Just one good swing of the bat could open the door for him to join dozens of fellow Dominicans who play pro baseball in the States, Canada and Japan.


On the other hand, one bad performance and his career might be reduced to swinging a machete in a cane field.

The pressure and the opportunity to make it to the majors are something almost every Dominican boy grows up with.

Starting as young as five with a stick of sugar cane for a bat and rolled up socks for a ball, many Dominican youngsters from humble backgrounds try to follow in the footsteps of Pedro Martinez, Juan Marichal, Manny Mota and the greatest of all, Sammy Sosa.

The boys can count on plenty of places for practice. Every community, no matter how small or how poor, always has a neatly manicured baseball field for its aspiring all stars.


Although certainly a long shot, an impressive number of Dominican youngsters do graduate from poverty to the big leagues. More than 1 in 6 major league players are Latin American, many of them Dominicans. (See a game in the DR)

  
How did baseball become the DR's biggest equal opportunity employer as well as the nation's greatest passion? It's a long story.

Dominican youngsters view baseball as anything but fun and game.  As players, they undergo a continuous, intensive audition to see who's good enough to progress to the minors.

Usually when a Dominican signs with one of the farm teams he receives only a few thousand dollars. That's chicken scraps compared to the millions some first-round American players often demand and sometimes get. Yet it also means ball clubs can sign up large numbers of Dominicans without a lot of financial risk.

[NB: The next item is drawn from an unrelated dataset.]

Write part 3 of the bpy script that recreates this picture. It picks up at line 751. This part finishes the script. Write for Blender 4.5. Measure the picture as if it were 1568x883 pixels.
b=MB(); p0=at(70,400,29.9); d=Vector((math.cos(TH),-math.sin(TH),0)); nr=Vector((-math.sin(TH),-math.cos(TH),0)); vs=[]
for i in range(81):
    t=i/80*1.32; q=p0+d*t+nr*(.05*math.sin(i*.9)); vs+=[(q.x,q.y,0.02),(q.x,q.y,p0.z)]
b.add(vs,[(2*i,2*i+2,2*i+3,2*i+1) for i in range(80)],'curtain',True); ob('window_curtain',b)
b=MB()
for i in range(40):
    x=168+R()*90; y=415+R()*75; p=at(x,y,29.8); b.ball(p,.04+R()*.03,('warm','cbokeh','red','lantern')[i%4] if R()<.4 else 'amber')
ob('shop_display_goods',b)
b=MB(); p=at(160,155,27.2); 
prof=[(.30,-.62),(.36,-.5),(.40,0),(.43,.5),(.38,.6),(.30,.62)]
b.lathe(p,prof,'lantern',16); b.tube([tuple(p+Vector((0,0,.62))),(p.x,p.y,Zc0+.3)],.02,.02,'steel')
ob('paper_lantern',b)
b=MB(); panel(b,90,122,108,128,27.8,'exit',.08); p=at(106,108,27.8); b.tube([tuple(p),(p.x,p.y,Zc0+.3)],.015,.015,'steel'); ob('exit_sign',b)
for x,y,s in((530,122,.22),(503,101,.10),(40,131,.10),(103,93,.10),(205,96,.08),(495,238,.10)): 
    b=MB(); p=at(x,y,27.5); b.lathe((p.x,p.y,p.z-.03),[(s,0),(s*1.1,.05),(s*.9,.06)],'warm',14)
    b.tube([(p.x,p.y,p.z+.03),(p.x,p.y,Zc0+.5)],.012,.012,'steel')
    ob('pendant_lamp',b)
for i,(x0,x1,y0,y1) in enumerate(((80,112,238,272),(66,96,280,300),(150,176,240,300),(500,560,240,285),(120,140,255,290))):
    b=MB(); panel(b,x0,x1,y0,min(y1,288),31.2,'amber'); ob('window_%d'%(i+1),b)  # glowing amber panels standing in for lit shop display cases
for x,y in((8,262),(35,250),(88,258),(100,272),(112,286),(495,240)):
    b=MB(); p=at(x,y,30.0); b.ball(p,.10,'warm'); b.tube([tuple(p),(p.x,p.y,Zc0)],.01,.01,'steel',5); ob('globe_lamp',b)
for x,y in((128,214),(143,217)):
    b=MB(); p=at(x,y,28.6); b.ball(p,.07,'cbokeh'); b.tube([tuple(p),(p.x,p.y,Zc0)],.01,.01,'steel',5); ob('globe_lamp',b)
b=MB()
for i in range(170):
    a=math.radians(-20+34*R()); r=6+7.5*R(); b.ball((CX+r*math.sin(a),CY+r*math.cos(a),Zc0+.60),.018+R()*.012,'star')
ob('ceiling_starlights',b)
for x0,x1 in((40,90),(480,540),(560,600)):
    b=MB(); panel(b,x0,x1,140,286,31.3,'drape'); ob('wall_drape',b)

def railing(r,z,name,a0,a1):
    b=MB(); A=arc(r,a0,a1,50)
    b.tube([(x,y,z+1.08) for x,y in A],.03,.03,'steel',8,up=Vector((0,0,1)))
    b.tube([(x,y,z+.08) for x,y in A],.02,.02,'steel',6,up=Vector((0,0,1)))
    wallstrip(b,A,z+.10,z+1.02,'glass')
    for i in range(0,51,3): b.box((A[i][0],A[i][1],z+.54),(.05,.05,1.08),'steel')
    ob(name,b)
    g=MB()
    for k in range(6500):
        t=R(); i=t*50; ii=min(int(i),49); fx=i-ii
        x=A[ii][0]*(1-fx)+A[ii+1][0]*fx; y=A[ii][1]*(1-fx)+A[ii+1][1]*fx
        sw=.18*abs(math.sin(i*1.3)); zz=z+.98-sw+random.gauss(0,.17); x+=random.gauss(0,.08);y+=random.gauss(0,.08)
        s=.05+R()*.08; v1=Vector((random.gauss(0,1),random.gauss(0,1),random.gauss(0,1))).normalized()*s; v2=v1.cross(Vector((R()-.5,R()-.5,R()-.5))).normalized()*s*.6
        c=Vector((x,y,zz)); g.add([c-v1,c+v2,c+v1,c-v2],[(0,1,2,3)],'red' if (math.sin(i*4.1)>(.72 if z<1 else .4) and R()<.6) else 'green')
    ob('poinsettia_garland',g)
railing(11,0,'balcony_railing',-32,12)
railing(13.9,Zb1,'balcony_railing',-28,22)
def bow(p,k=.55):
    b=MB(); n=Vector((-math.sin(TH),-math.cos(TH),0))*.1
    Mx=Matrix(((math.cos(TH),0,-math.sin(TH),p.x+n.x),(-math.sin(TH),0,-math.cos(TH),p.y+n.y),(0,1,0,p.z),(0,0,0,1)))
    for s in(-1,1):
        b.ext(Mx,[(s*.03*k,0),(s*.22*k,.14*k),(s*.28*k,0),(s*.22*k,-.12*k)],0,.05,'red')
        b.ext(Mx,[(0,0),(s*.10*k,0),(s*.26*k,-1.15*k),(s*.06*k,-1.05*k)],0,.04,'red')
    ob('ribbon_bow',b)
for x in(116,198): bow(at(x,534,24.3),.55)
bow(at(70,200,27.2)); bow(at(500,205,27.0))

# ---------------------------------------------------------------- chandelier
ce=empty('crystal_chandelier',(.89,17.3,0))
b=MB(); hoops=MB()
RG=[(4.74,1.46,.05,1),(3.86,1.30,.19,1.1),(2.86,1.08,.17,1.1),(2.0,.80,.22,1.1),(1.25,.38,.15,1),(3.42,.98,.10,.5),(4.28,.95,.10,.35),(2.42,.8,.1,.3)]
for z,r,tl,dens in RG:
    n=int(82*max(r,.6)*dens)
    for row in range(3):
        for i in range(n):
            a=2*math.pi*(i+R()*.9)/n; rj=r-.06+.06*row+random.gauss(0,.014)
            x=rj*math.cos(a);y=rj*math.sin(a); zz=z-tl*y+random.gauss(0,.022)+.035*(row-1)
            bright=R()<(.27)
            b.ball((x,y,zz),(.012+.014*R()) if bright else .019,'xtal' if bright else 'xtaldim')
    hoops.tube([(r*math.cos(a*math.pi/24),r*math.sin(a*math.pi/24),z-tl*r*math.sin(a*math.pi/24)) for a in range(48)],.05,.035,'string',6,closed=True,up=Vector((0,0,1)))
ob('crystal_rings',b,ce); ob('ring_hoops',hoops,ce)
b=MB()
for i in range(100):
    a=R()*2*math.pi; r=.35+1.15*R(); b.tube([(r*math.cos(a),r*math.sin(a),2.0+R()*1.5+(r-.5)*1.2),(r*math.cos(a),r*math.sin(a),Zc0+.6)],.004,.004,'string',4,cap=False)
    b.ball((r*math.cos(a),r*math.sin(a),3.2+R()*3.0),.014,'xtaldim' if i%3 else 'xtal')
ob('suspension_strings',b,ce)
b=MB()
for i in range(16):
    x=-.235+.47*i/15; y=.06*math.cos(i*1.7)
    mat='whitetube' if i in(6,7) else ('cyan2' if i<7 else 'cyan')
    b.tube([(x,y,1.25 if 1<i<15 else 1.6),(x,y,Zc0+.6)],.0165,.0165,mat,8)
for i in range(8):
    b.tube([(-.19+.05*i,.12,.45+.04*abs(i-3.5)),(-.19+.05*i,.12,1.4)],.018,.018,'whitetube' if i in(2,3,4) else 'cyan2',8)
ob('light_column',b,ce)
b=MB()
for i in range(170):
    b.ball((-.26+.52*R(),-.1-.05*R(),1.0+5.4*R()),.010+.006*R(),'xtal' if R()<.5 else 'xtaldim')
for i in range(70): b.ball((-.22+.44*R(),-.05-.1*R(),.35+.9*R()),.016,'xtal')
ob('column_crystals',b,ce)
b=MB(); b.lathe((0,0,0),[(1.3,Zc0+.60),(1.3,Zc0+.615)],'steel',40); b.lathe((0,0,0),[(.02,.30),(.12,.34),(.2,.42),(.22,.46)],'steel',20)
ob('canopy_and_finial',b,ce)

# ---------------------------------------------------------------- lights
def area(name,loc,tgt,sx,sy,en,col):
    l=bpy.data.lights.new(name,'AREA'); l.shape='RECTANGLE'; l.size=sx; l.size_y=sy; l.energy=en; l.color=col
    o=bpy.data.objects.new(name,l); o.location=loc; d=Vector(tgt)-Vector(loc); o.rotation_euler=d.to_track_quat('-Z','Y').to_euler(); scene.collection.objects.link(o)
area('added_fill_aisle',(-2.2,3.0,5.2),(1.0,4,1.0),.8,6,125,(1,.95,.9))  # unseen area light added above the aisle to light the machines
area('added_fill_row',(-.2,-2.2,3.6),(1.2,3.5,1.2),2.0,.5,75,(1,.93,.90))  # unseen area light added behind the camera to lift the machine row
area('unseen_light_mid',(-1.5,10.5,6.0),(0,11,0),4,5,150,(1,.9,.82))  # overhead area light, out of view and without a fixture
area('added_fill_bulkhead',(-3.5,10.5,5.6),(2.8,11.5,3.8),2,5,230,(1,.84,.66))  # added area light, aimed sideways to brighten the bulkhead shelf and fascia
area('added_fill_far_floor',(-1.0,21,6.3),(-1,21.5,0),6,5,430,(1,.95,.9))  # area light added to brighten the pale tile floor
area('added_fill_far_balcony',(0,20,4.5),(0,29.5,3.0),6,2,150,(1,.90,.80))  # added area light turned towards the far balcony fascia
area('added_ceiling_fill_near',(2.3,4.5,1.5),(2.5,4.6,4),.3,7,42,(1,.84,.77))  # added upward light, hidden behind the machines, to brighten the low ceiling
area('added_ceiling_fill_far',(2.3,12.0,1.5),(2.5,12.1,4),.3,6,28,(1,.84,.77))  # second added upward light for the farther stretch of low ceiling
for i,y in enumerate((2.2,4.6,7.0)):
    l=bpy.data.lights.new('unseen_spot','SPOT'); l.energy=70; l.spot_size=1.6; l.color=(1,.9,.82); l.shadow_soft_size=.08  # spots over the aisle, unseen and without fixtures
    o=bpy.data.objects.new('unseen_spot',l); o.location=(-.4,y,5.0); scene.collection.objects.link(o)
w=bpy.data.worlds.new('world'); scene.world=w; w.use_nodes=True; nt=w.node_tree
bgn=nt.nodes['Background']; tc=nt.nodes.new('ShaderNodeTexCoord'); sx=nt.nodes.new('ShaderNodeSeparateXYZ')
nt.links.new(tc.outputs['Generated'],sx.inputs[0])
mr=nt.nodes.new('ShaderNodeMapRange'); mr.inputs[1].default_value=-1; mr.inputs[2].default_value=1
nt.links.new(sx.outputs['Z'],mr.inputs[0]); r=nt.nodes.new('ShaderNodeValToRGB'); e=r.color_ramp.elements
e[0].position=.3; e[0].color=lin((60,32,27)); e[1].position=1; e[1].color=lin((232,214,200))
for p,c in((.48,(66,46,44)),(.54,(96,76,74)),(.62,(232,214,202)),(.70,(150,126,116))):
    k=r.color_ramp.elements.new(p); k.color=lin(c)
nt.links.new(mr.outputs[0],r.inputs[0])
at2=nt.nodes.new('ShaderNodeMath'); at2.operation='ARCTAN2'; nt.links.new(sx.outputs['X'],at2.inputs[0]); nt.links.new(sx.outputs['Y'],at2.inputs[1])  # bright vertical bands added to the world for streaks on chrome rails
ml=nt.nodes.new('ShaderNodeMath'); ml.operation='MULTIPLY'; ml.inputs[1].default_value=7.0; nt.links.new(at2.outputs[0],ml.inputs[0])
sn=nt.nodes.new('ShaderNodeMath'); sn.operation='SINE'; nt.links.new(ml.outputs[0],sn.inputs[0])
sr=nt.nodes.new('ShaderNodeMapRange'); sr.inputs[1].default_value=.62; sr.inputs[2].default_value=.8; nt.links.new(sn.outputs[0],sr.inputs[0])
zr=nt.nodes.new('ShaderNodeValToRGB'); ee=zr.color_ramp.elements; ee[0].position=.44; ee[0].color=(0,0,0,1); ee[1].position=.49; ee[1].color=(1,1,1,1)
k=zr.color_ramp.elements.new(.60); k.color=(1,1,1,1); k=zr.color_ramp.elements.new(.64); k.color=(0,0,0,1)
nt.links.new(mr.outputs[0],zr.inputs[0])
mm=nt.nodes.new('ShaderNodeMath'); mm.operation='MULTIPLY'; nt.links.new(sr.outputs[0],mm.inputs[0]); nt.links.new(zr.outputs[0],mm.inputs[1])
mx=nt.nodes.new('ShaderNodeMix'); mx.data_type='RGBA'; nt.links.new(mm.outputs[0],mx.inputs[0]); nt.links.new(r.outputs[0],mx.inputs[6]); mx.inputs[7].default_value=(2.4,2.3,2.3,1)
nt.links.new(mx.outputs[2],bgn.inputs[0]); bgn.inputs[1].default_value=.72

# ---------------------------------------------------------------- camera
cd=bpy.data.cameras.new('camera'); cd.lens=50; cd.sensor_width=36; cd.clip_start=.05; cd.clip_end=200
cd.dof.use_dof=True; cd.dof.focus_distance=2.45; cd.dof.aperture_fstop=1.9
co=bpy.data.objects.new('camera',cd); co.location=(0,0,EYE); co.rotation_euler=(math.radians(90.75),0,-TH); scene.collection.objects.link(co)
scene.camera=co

One of those who bucked the odds and made it is San Pedro's Alfonso Soriano.

His first job in the majors was second baseman for the New York Yankees. He now plays second base for the Texas Rangers.

“When Dominican kids come to me, I tell them listen to your Mama, go to school and work hard and you just might make it.”

Of all his Mama's advice, he says the most important was “telling me everything is possible.”


He's living proof she was right. And more motivation for Dominican kids to start playing ball as early as they can.